Between nursery school and daycare he seems to be working on a steady production line of colouring, drawing, building, painting, pasting and sticking.

Some days when I pick him up I need a sack to transport the weight of paper and cardboard back to my house. It never seems to end. Every day. ‘Look at what I made today daddy’.

And to be even more blunt, and at the risk of sounding like a terribly unsympathetic daddy, it’s all tat.

The truth is all kids can’t be good at all things. My son shows great aptitude for stories and words and his imagination is remarkable (wonder where he got that from?).

He’s frankly less interested in drawing and making things. That’s fine, I was exactly the same as a kid.

And it could just be something that develops later for him. His true artistic talents may simply be disguised.

Although if they are, I have to say, it’s a flipping good disguise.

The tricky moment is when he shows you a picture and you have to try and guess what it is.

‘Ah, that’s brilliant son. Is this me and is that you? Are we going for a walk? What? No? Ah, it’s one of your poos going down the toilet. Yes, I see that now.’

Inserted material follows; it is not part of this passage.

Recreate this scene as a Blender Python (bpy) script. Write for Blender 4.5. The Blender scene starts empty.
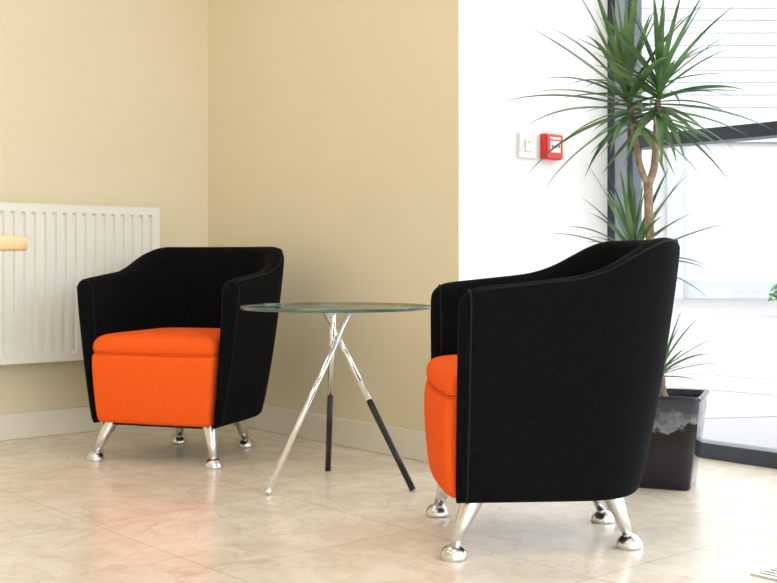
import bpy, bmesh, math, random
from mathutils import Vector, Matrix
random.seed(7)
scene = bpy.context.scene
COL = scene.collection

# ------------------------------------------------------------ materials
def new_mat(name):
    m = bpy.data.materials.new(name); m.use_nodes = True
    nt = m.node_tree
    b = nt.nodes.get('Principled BSDF')
    return m, nt, b

def pmat(name, col, rough=0.5, metal=0.0, spec=0.5, bump=None, var=None, sheen=0.0, trans=0.0, coat=0.0):
    m, nt, b = new_mat(name)
    b.inputs['Base Color'].default_value = (*col, 1)
    b.inputs['Roughness'].default_value = rough
    b.inputs['Metallic'].default_value = metal
    b.inputs['Specular IOR Level'].default_value = spec
    b.inputs['Transmission Weight'].default_value = trans
    b.inputs['Coat Weight'].default_value = coat
    if sheen:
        b.inputs['Sheen Weight'].default_value = sheen
        b.inputs['Sheen Roughness'].default_value = 0.3
        b.inputs['Sheen Tint'].default_value = (*[min(1, c*2+0.3) for c in col], 1)
    tc = nt.nodes.new('ShaderNodeTexCoord')
    if bump:
        n = nt.nodes.new('ShaderNodeTexNoise'); n.inputs['Scale'].default_value = bump[0]
        n.inputs['Detail'].default_value = 3
        bp = nt.nodes.new('ShaderNodeBump'); bp.inputs['Strength'].default_value = bump[1]
        bp.inputs['Distance'].default_value = 0.002
        nt.links.new(tc.outputs['Object'], n.inputs['Vector'])
        nt.links.new(n.outputs['Fac'], bp.inputs['Height'])
        nt.links.new(bp.outputs['Normal'], b.inputs['Normal'])
    if var:
        n = nt.nodes.new('ShaderNodeTexNoise'); n.inputs['Scale'].default_value = var[0]
        r = nt.nodes.new('ShaderNodeValToRGB')
        k = var[1]
        r.color_ramp.elements[0].position = 0.3; r.color_ramp.elements[1].position = 0.7
        r.color_ramp.elements[0].color = (*[c*(1-k) for c in col], 1)
        r.color_ramp.elements[1].color = (*[min(1, c*(1+k)) for c in col], 1)
        nt.links.new(tc.outputs['Object'], n.inputs['Vector'])
        nt.links.new(n.outputs['Fac'], r.inputs['Fac'])
        nt.links.new(r.outputs['Color'], b.inputs['Base Color'])
    return m

M_wall = pmat('cream_paint', (0.825, 0.735, 0.535), 0.75, bump=(220, 0.05), var=(1.2, 0.015))
M_wall_lit = pmat('cream_paint_overexposed', (0.93, 0.92, 0.93), 0.7, bump=(220, 0.04), var=(1.2, 0.01))  # cream wall by the window, its overexposure put into a whiter colour
M_ceil = pmat('ceiling_paint', (0.88, 0.87, 0.86), 0.8, var=(1.0, 0.01))
M_base = pmat('baseboard_gloss', (0.84, 0.79, 0.69), 0.35, var=(2, 0.01))
M_rad = pmat('radiator_enamel', (0.88, 0.86, 0.81), 0.3, var=(3, 0.01))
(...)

So here’s the conundrum. My house is coming down with all this stuff. I know I’m given to hyperbole but there will come a point soon when I may have to build an extension just to store all the art.

So should I throw them out? Well that would be logical but each time I try to do it I feel like I’m in that scene at the end of The Omen when Gregory Peck has the child Damian on the church altar holding a dagger aloft.

He tries to steel himself for what he knows he must do but the little pleading voice stops him. ‘Please daddy, don’t do it.’

Somehow throwing them away feels like amputating part of my own body. Like Niall of the Nine Hostages as he sailed for Ulster and hurled his bloody red hand.

So there we are. How to square this circle?

I was discussing this very point on Facebook recently when an old school friend, now a mother, told me what she did. She has created a computer database which has all the art her child has created recorded for easy access and virtual storage.

That’s brilliant, I thought. Like all the best ideas, so simple and obvious.

If you’re an organised person.

The truth is I’m the kind of guy who takes six months to get round to replacing a blown lightbulb. The database is a lovely idea and something to aspire towards, but much like financial stability, I know it’ll never happen.

There must be some deep psychological reason why we, as parents, are afraid to let go of these things. Why we keep the drawings, the first tooth, the lock of hair.

Yes, it’s lovely to have as a record but it must be more than that, some innate desire to slow the clock down. To hold onto these moments like a man overboard desperately grasping at a rope.

I’m off to pick up my son now. To enjoy time with him and to take possession of his latest masterpieces.

There isn’t any more room left on the front of the fridge. There just isn’t. New drawings are now covering old ones like layers of wallpaper over the years.

I think I’m going to have to call the builders.